Ho staccato la spina andando un po' in montagna. Era giunto il momento in cui il mio primogenito doveva imparare a sciare. Cioè, non che io sia una di quelle madri che obbligano i figli a diventare campioni di qualcosa eh. Però a me sciare piace. La montagna - d'inverno - piace. Mangiare krapfen piace. E quindi perché non far vivere questi piaceri anche al resto della famiglia? Insomma l'ho iscritto alla scuola di sci, ripromettendomi di non trasformarlo nella protagonista de "La solitudine dei numeri primi". "Saper sciare non è obbligatorio" è stato il mio mantra.

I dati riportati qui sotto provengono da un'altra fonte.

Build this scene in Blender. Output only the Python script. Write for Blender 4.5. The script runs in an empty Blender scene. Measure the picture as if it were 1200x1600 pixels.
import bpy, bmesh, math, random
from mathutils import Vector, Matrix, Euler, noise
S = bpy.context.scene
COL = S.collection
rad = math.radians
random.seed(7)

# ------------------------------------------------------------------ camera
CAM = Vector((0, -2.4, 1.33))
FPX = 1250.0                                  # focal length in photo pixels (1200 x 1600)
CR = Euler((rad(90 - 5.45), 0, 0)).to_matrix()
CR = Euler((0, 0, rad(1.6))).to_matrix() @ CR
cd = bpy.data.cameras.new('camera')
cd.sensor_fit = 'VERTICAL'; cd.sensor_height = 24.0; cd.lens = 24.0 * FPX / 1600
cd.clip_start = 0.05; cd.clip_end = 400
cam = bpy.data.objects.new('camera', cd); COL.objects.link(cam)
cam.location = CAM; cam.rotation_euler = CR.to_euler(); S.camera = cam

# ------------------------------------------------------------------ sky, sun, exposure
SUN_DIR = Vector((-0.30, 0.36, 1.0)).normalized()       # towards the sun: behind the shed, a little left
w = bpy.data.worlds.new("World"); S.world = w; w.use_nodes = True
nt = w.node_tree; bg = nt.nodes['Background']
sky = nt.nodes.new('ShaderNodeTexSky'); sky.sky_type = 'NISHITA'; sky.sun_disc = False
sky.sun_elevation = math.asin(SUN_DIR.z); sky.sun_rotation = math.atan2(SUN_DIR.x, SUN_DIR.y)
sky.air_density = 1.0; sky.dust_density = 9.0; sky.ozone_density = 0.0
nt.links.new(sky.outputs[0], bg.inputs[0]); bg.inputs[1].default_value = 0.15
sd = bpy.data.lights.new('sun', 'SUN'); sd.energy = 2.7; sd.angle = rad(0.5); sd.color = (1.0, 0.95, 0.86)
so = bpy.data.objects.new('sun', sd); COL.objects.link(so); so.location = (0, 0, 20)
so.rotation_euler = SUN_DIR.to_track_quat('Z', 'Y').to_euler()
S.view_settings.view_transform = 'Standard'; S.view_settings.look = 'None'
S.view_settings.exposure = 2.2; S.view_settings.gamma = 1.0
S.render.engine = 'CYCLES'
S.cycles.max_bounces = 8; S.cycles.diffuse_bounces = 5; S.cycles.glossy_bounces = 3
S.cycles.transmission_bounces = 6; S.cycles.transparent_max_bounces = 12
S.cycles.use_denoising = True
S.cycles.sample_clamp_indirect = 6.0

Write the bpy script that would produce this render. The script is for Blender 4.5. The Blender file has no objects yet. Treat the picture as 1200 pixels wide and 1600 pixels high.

Alla fine è andato tutto liscio, Lorenzo ha sciato con un certo entusiasmo, anche se il bambino ha i suoi tempi...si distrae...guarda il panorama...pensa alla mamma...pensa alle caccole nel suo naso...insomma, è un sognatore. Una mamma tigre l'avrebbe preso a calci con il tacco dello scarpone. Io mi sono trattenuta, o meglio, ho trattenuto la nonna tigre e quello che mi ha fatto passare da piccola.
Lo guardavo con orgoglio mentre cadeva in continuazione dallo "skifil", spiegandogli che solo gli stupidi non cadono mai, lo incoraggiavo mentre finiva dritto in un cumulo di neve fresca perché non curvava al momento giusto e gli portavo gli sci quando era stanco. Sono stata brava, veramente. Ho avuto solo un momento di esitazione, giuro, solo uno, quando ho guardato il suo maestro ventitreenne, quindi nato nel 1989 (capite? 1989) e ho pensato che lui ha imparato a sciare direttamente con i carving, che per me sono stati una sorta di rivoluzione copernicana, e che probabilmente quando ha imparato lui c'era già il tapis roulant che ti portava su dopo ogni discesina di prova, mentre io, da piccola, tornavo su a scaletta sudando dentro la calzamaglia che non era in tessuto tecnico ma di lana grezza di muflone preistorico, e se cadevo dovevo tirarmi su da sola, e nessuno mi portava gli sci, perché se volevo sciare dovevo portarmeli da sola, e se piangevo, le lacrime mi si ghiacciavano in faccia, perché nessuno me le asciugava. Okay, la smetto. Comunque questi pensieri li ho fatti veramente, per cui ho avuto un momento di ribellione e ho detto a mio figlio che se era  sulle piste da sci a divertirsi era un privilegiato e che se voleva sciare, gli sci doveva portarseli da solo e se erano troppo pesanti per lui, poteva andare a fare un altro sport, tipo nuoto, ché in acqua è tutto più leggero. Ah, e mi è scappato anche di dirgli che doveva ascoltare di più il maestro e guardare di meno il panorama, ché nella vita nessuno aspetta i tuoi tempi. Alla fine mi ha punita con un atto eroico: il bambino davanti a lui sul tapis roulant cade rovinosamente perdendo sci e bastoncini, Lorenzo, precario anche lui sui suoi scietti, noncurante del pericolo di cadere a sua volta, si china, si protende in avanti, recupera uno dei bastoncini e lo porta in cima al bambino. Un atto di gentilezza gratuito, che gli ha richiesto concentrazione, attenzione, equilibrio (e anche culo). Io, ovviamente, piangevo a bordo pista. Ma comunque, gli sci non glieli ho portati lo stesso: diventerà un uomo, cazzo. Gli sci, deve portarseli da solo, così come se li portano le bambine.